The photo-collages are the ground where John combines all the elements of his production, drawing, photography, folded paper, color, design, experiments with positive and negative prints, and more. In the photo-collages you’re apt to see many familiar and repeated images and materials, such as cacti, pre-historic handprints, cave pictographs of a dog, a 1950s car that John used to own, the ever-present turning, transforming paper triangle, repetitious blobs of hand-made paper, friends and family, whales, etc. He is a virtuoso of invention, sorting through metaphoric files of imagery and cutting and pasting them together to form collages.
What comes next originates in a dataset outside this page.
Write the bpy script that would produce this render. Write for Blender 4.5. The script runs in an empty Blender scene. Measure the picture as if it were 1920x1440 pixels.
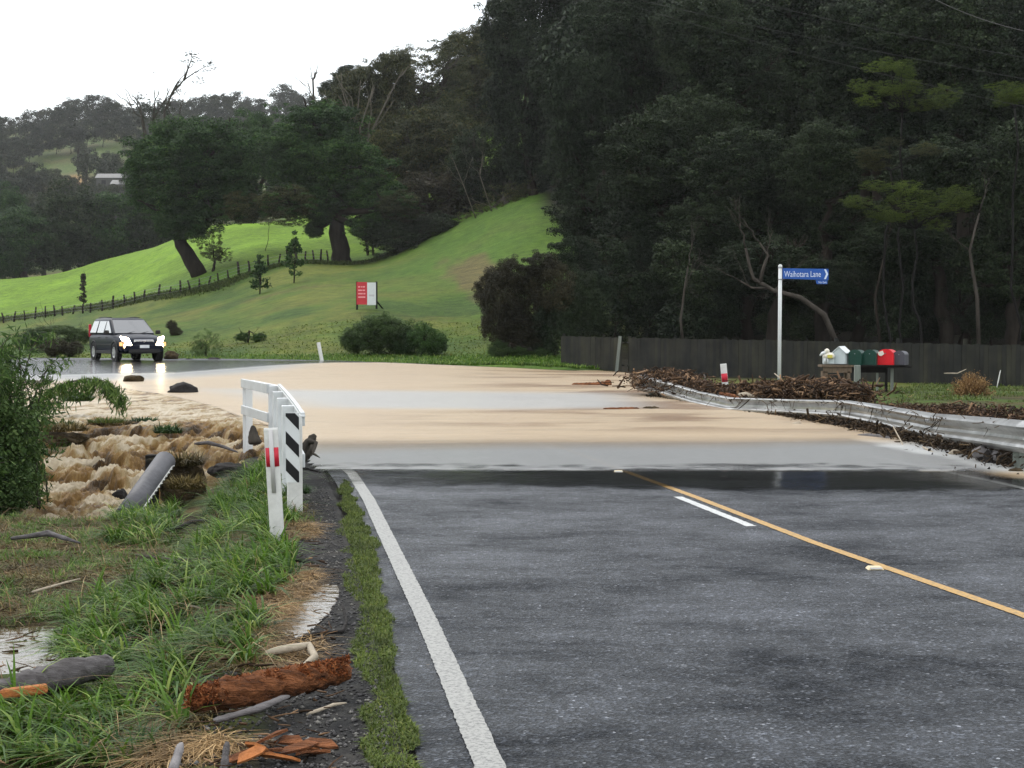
import bpy, math, random
import numpy as np
from mathutils import Vector, Matrix
R = math.radians
rng = np.random.default_rng(7)
random.seed(7)
S = bpy.context.scene
COL = S.collection

# ------------------------------------------------------------------ camera
F = 3000.0; W2, H2 = 960.0, 720.0; CAMZ = 1.7; HOR = 608.0
pitch = math.atan((H2 - HOR) / F)
cam_d = bpy.data.cameras.new('camera')
cam_d.sensor_width = 36.0; cam_d.lens = F / 1920.0 * 36.0
cam_d.clip_start = 0.1; cam_d.clip_end = 6000
cam = bpy.data.objects.new('camera', cam_d); COL.objects.link(cam)
cam.location = (0, 0, CAMZ); cam.rotation_euler = (math.pi / 2 - pitch, 0, 0)
S.camera = cam

# ------------------------------------------------------------------ light
SUN_EL, SUN_AZ = 48.0, -35.0      # azimuth from +Y towards +X
w = bpy.data.worlds.new('World'); S.world = w; w.use_nodes = True
nt = w.node_tree; nt.nodes.clear()
o_ = nt.nodes.new('ShaderNodeOutputWorld')
sky = nt.nodes.new('ShaderNodeTexSky'); sky.sky_type = 'NISHITA'; sky.sun_disc = False
sky.sun_elevation = R(SUN_EL); sky.sun_rotation = R(SUN_AZ)
b1 = nt.nodes.new('ShaderNodeBackground'); b1.inputs[1].default_value = 0.05
nt.links.new(sky.outputs[0], b1.inputs[0])
# overcast layer: an even pale cloud deck, brighter overhead
tc = nt.nodes.new('ShaderNodeTexCoord'); sx = nt.nodes.new('ShaderNodeSeparateXYZ')
nt.links.new(tc.outputs['Generated'], sx.inputs[0])
cr = nt.nodes.new('ShaderNodeValToRGB')
cr.color_ramp.elements[0].position = 0.0; cr.color_ramp.elements[0].color = (0.80, 0.81, 0.79, 1)
cr.color_ramp.elements[1].position = 0.9; cr.color_ramp.elements[1].color = (1.0, 1.0, 1.0, 1)
nt.links.new(sx.outputs[2], cr.inputs[0])
b2 = nt.nodes.new('ShaderNodeBackground'); b2.inputs[1].default_value = 1.25
nt.links.new(cr.outputs[0], b2.inputs[0])
ad = nt.nodes.new('ShaderNodeAddShader')
nt.links.new(b1.outputs[0], ad.inputs[0]); nt.links.new(b2.outputs[0], ad.inputs[1])
nt.links.new(ad.outputs[0], o_.inputs[0])
sd = bpy.data.lights.new('sun', 'SUN'); sd.energy = 0.9; sd.angle = R(14); sd.color = (1.0, 0.95, 0.86)
so = bpy.data.objects.new('sun', sd); COL.objects.link(so)
az, el = R(SUN_AZ), R(SUN_EL)
sv = Vector((math.sin(az) * math.cos(el), math.cos(az) * math.cos(el), math.sin(el)))
so.rotation_euler = sv.to_track_quat('Z', 'Y').to_euler(); so.location = (-40, 40, 60)
S.view_settings.view_transform = 'Standard'; S.view_settings.look = 'None'
S.view_settings.gamma = 1; S.view_settings.use_curve_mapping = False
S.view_settings.exposure = 0.45
S.cycles.max_bounces = 6; S.cycles.diffuse_bounces = 2; S.cycles.glossy_bounces = 3
S.cycles.transparent_max_bounces = 8; S.cycles.volume_bounces = 0; S.cycles.transmission_bounces = 3
S.cycles.use_denoising = True
try: S.cycles.use_light_tree = False
except Exception: pass
S.cycles.volume_step_rate = 10

# ------------------------------------------------------------------ helpers
cp, sp_ = math.cos(pitch), math.sin(pitch)
def ray(x, y):
    a = (x - W2) / F; b = -(y - H2) / F
    return np.array([a, cp + b * sp_, -sp_ + b * cp])
def P(x, y, D):
    d = ray(x, y); return Vector((d[0] / d[1] * D, D, CAMZ + d[2] / d[1] * D))
def Xa(x, D): return (x - W2) / F * D / cp
def vnoise(x, y, seed=0):
    xi = np.floor(x).astype(np.int64); yi = np.floor(y).astype(np.int64)
    xf = x - xi; yf = y - yi
    u = xf * xf * (3 - 2 * xf); v = yf * yf * (3 - 2 * yf)
    def h(a, b):
        n = (a * 374761393 + b * 668265263 + seed * 982451653) & 0xffffffff
        n = ((n ^ (n >> 13)) * 1274126177) & 0xffffffff
        return ((n ^ (n >> 16)) & 0xffff) / 65535.0
    return (h(xi, yi) * (1 - u) + h(xi + 1, yi) * u) * (1 - v) + (h(xi, yi + 1) * (1 - u) + h(xi + 1, yi + 1) * u) * v
def fbm(x, y, oct=4, seed=0):
    s = 0; a = .5; t = 0
    for i in range(oct):
        s = s + a * vnoise(x * 2 ** i, y * 2 ** i, seed + i); t += a; a *= .5
    return s / t * 2 - 1
def ss(a, b, x):
    t = np.clip((x - a) / (b - a), 0, 1); return t * t * (3 - 2 * t)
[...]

This is a world literally designed and constructed out of the stuff of John’s life and presented to us in fragments, challenging us to decipher the code.
After viewing a number of John’s works, specific objects become familiar, like old friends, and the plethora of techniques, devices and seemingly incongruous imagery begin to suggest a unified and consistent meaning. We then can step into John’s world, referencing the past, nature and personal relationships, the brutality and irony of our present-day world, and draw our own conclusions.
The visual eloquence achieved in the substantial body of work that John has produced is remarkable. His significance as an artist lies in the continuity and consistency of his career and the innovative and provocative nature of his images.
Nancy Gonchar
July 1986
Nancy Gonchar is Curator at the University Art Gallery of the State University of New York at Binghamton. She has curated numerous exhibitions and is currently co-curating an exhibition titled, Feminist Photo-Graphics organized in conjunction with “Viewpoints: A Conference on Women, Culture, and Public Media” to be held at Hunter College in November. Prior to her present position she was Gallery Director at the Visual Studies Workshop in Rochester.